Wednesday, May 17, 2006

Business vs. Academic Models (or, Books and Libraries vs. Google)

This paper by librarian Thomas Mann, Ph.D., is circulating now among the library staff at my institution (and others, I'm sure):

A Critical Review

Mann provides a number of goods simultaneously: a succinct defense of libraries and books in the face of presumed competition from Google, et al; a refutation of that competition; a definition of scholarship as opposed to "information seeking;" some spunky humor, good quotes and a few classical Greek references.

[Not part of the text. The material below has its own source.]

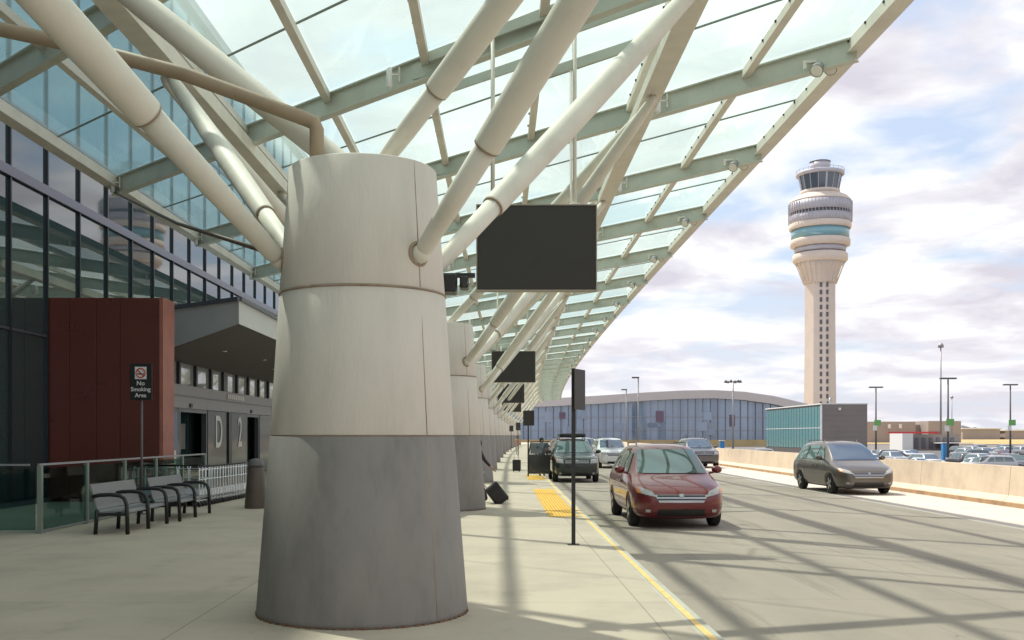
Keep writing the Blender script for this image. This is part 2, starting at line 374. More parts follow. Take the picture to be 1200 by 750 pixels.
# ------------------------------------------------------------------ columns with raking struts
CX, CY0, CDY = -1.39, 10.8, 15.0
def strut(mbs, p, q, r=.13, f=.2, name='strut', parent=None):
    p = Vector(p); q = Vector(q); d = q-p
    b = MB(); b.tube([p, p+d*.012, p+d*(f*.55), p+d*(f+.01)], [r*.45, r*.62, r*.78, r*.84], 20)
    o = b.build(name, STEEL, parent)
    b = MB(); ts = [f, f+.002, f+.01, .3, .45, .6, .75, .9, .985, 1]; rs = [r*.98, r*1.0, r*1.02, r*1.1, r*1.16, r*1.14, r*1.05, r*.92, r*.72, r*.45]
    b.tube([p+d*t for t in ts], rs, 24); b.build('sleeve', STEEL, o)
    b = MB(); b.tube([p+d*(f-.0022), p+d*(f-.0002)], [r*.97, r*.97], 24); b.build('collar_ring', SEAL, o)
    return o
def col_r(z): # radius of the shaft at height z
    pts = [(0, 1.10), (1.85, .955), (3.31, .86), (4.62, .765)]
    for (a, ra), (c, rc) in zip(pts, pts[1:]):
        if z <= c: return ra+(rc-ra)*(z-a)/(c-a)
    return .765
def make_column():
    t = thing('support_column', 'column', 'column')
    NB = 72
    b = MB(); b.lathe([(1.085, 0), (1.10, .03), (1.10, .06), (.963, 1.83), (.955, 1.838)], n=NB); b.build('column_base', GREYP, t)
    b = MB(); b.lathe([(.952, 1.85), (.958, 1.86), (.868, 3.295), (.860, 3.305)], n=NB); b.build('lower_shaft', GFRC, t)
    b = MB(); b.lathe([(.856, 3.32), (.862, 3.33), (.772, 4.61), (.76, 4.62), (.70, 4.622)], n=NB); b.build('upper_shaft', GFRC, t)
    b = MB(); b.lathe([(.948, 1.836), (.948, 1.852)], n=NB); b.lathe([(.855, 3.302), (.858, 3.31), (.855, 3.322)], n=NB)
    for zz, rr in ((3.31, .868),): b.tube([(rr*math.cos(2*PI*j/48), rr*math.sin(2*PI*j/48), zz) for j in range(49)], .011, 6, caps=False)
    b.build('sealant_joint', SEAL, t)
    angs = [-41.6, 194, 35, 145]
    b = MB()
    for a in angs:
        c, s_ = math.cos(R(a)), math.sin(R(a))
        for z0, z1 in ((.05, 1.84), (1.86, 3.29), (3.33, 3.58), (3.74, 4.60)):
            b.tube([((col_r(z)-.004)*c, (col_r(z)-.004)*s_, z) for z in (z0, (z0+z1)/2, z1)], .011, 6)
    b.build('vertical_seam', SEAL, t)
    b = MB()
    for j in range(70):
        a = 2*PI*j/70+random.uniform(-.02, .02); a2 = a+.05
        b.beam((1.098*math.cos(a), 1.098*math.sin(a), .008), (1.098*math.cos(a2), 1.098*math.sin(a2), .008), .03*random.uniform(.5, 1.2), .016*random.uniform(.6, 1.3))
    b.build('base_grout', RUST, t)
    balls = []
    for a in angs:
        c, s_ = math.cos(R(a)), math.sin(R(a)); rr = col_r(3.7); p = Vector(((rr+.035)*c, (rr+.035)*s_, 3.66)); balls.append(p)
        b = MB(); b.ball(p, .095, n=20)
        o = b.build('pivot_ball', STEEL, t)
        b = MB(); nrm = Vector((c, s_, 0)); tn = Vector((-s_, c, 0))
        b.tube([Vector((rr*c, rr*s_, 3.66))+tn*.115*math.cos(2*PI*j/24)+Vector((0, 0, 1))*.115*math.sin(2*PI*j/24)+nrm*.0 for j in range(25)], .02, 8, caps=False)
        b.build('pivot_ring', SEAL, o)
    def node(x, dy, dz=0): return (x-CX, dy, CZ(x)-.84+dz)
    strut(None, balls[0], node(3.2, -4.9), .135, .17, parent=t)
    strut(None, balls[2], node(3.2, 4.6), .135, .17, parent=t)
    strut(None, balls[1], node(-6.0, -7.5), .15, .22, parent=t)
    strut(None, balls[3], node(-5.8, 7.5), .125, .2, parent=t)
    strut(None, (-.08, 0, 4.58), node(-5.8, 1.4), .13, .03, parent=t)
    strut(None, (.10, 0, 4.58), node(3.2, -4.4), .125, .16, parent=t)
    return t
col0 = make_column()
names = ['nearest pale concrete column, largest in view, with raking steel struts', 'second pale column, right behind the nearest one, with grey base', 'third column along the sidewalk, showing just beyond the second', 'fourth column along the sidewalk, nearly hidden behind the third']
for k in range(13):
    y = CY0+CDY*k; c = col0 if k == 0 else copy_tree(col0)
    place(c, (CX+BX(y)+(.0 if k < 2 else .05), y, 0), 0, names[k] if k < 4 else 'far column of the canopy row beyond the fourth one, hidden by nearer columns', 'columns carrying the glass canopy')
# drain pipe at column 1
b = MB(); pts = [(-1.83, 10.62, 4.60), (-1.83, 10.62, 5.02), (-1.86, 10.62, 5.09), (-1.95, 10.62, 5.13), (-3.2, 10.64, 5.60), (-4.4, 10.66, 5.92), (-5.6, 10.68, 6.18), (-7.4, 10.7, 6.8), (-8.4, 10.75, 8.6)]
b.tube(pts, .075, 16)
tag(b.build('drain_pipe', mat('tan_pipe_paint', (.33, .25, .17), .5, var=.15, scale=2)), 'tan curved drain pipe running from the nearest column top up to the canopy', 'pipe')
b = MB(); b.tube([(-2.27, 10.55, 3.72), (-5.0, 16.2, 5.2), (-10.3, 27.8, 8.45)], .028, 8)
tag(b.build('tie_rod', mat('dark_rod', (.10, .07, .05), .5)), 'thin dark rod stretched from the nearest column to the canopy inner edge', 'rod')
# spotlights, floodlights
ORD = ['nearest', 'second', 'third', 'fourth', 'fifth', 'sixth', 'seventh', 'eighth', 'ninth', 'tenth', 'eleventh', 'twelfth', 'thirteenth', 'fourteenth', 'fifteenth', 'sixteenth', 'seventeenth']
def make_spot():
    t = thing('canopy_spotlight', 'x', 'spotlight')
    b = MB(); b.lathe([(.05, -.22), (.06, -.2), (.06, .16), (.045, .2)], n=14); b.build('lamp_housing', WHITEP, t)
    b = MB(); b.lathe([(.048, -.225), (.04, -.232)], n=12); b.build('lens', LENS, t)
    b = MB(); b.beam((0, 0, .05), (.22, 0, .05), .03, .03); b.beam((.2, 0, -.1), (.2, 0, .2), .03, .03); b.build('bracket', STEEL, t); return t
s0 = make_spot(); first = True
for k in range(-1, 12):
    for x, nm in ((-1.95, 'middle'), (3.85, 'outer girder'), (-10.15, 'building side edge')):
        y = yo(k)+(7.6-x)*SK; o = s0 if first else copy_tree(s0); first = False
        place(o, (x+BX(y)-.2, y-.12, CZ(x)-.28), 0, 'small white cylinder spotlight on the %s canopy crossbeam, near its %s' % (ORD[k+1], nm), 'white spotlights under the canopy')
def make_flood():
    t = thing('floodlight_cluster', 'x', 'floodlight')
    b = MB(); b.beam((-.75, .25, -.1), (.1, .25, -.05), .06, .05); b.beam((-.72, .25, -.1), (-.72, .25, -.24), .05, .05); b.beam((0, 0, .1), (0, .3, .1), .3, .05); b.build('bracket', STEEL, t)
    for x, y, z in ((-.5, .1, -.28), (-.18, .22, -.2)):
        b = MB(); d = Vector((-.4, -.5, -.55)).normalized(); p = Vector((x, y, z)); b.tube([p-d*.14, p-d*.12, p+d*.05, p+d*.12], [.05, .09, .13, .14], 14); o = b.build('lamp_housing', GALV, t)
        b = MB(); b.tube([p+d*.121, p+d*.128], [.125, .1], 14); b.build('lens', LENS, o)
        b = MB(); b.beam(p-d*.1, p-d*.1+Vector((.1, .05, .25)), .04, .04); b.build('arm', STEEL, o)
    return t
f0 = make_flood()
for k in range(0, 14):
    o = f0 if k == 0 else copy_tree(f0); y = yo(k)+.35
    place(o, (7.05+BX(y), y+.3, 9.60), 0, '%s twin floodlight along the outer canopy edge, counted from the viewer' % ORD[k], 'floodlights along the outer canopy edge')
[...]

I think this paper deserves a wider viewing than it's likely to get on the library listserves. If you have some time to read it, you may agree.

1 comment:

Anonymous said...

In one of my avatars, I existed as General Collections Coordinator in the library of a small university - distinguished by the fact of being the regional depository for the Federal Publications hard copies, and also because it held the archived collections of a well known sociological study began in the 1920s. It was part of my job description to assist in the "change over" from traditional cataloging to automation. A fortunate assignment in one regard, because I learned to love computers and the internet and have established some true friendships in the the course of that work.

I also presided over "general collections" during an era in which the then Dean of Libraries was intent on bringing the library forward into the land of "business model book storage." The business model resulted in the creation of a rigid "vertical chain of command" ... read that true bureauacracy ... and the chance to understand first hand how it is that government is able to function without recourse to human participation.

It also taught a good deal about the loss of the human element in the *art* of cataloging, and painted in grim colors what it means to lose that "little ole cataloger" toiling away in a dusty back office, hidden behind stacks of primary documents ... you know who I mean; the one who when asked for the most obscure of sources, thinks for a few minutes and says, "Ah yes! When I worked on the Hottentot Collection back in 1920, there was a letter from ....

You get the idea. Trade offs ... at least once we've automated the collective knowledge of mankind, we'll not realize what it was that we left behind.

Sort of like that tree falling in the forest, or the sound of one hand clapping.